→ **RECORDED INFORMATION**:
^^^^^^^^

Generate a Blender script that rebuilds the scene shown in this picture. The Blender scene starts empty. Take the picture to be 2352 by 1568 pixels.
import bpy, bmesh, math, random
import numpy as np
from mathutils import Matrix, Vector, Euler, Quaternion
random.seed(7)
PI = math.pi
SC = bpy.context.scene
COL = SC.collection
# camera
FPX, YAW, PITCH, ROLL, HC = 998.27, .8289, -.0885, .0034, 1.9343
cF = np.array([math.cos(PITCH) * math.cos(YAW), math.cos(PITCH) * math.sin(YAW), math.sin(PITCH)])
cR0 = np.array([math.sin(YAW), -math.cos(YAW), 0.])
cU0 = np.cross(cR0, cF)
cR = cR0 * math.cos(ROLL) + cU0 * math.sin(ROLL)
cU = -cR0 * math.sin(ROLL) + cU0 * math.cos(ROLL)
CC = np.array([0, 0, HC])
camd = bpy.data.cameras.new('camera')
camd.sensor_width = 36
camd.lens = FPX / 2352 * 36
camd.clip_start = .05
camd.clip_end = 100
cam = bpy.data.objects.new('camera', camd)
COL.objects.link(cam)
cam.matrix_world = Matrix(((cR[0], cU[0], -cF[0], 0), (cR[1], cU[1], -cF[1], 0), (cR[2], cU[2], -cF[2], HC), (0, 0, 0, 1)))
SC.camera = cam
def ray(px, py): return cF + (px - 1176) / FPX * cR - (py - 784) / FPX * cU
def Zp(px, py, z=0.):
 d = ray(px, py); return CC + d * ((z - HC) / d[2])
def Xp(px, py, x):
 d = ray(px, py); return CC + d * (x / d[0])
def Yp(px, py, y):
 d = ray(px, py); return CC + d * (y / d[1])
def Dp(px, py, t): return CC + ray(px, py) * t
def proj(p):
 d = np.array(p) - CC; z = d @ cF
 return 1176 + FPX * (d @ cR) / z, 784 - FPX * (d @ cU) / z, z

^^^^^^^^

→ **REQUIREMENTS**: From the listing above, copy every line that holds the string "scene".

→ **EXPECTED ANSWER**:
Generate a Blender script that rebuilds the scene shown in this picture. The Blender scene starts empty. Take the picture to be 2352 by 1568 pixels.
SC = bpy.context.scene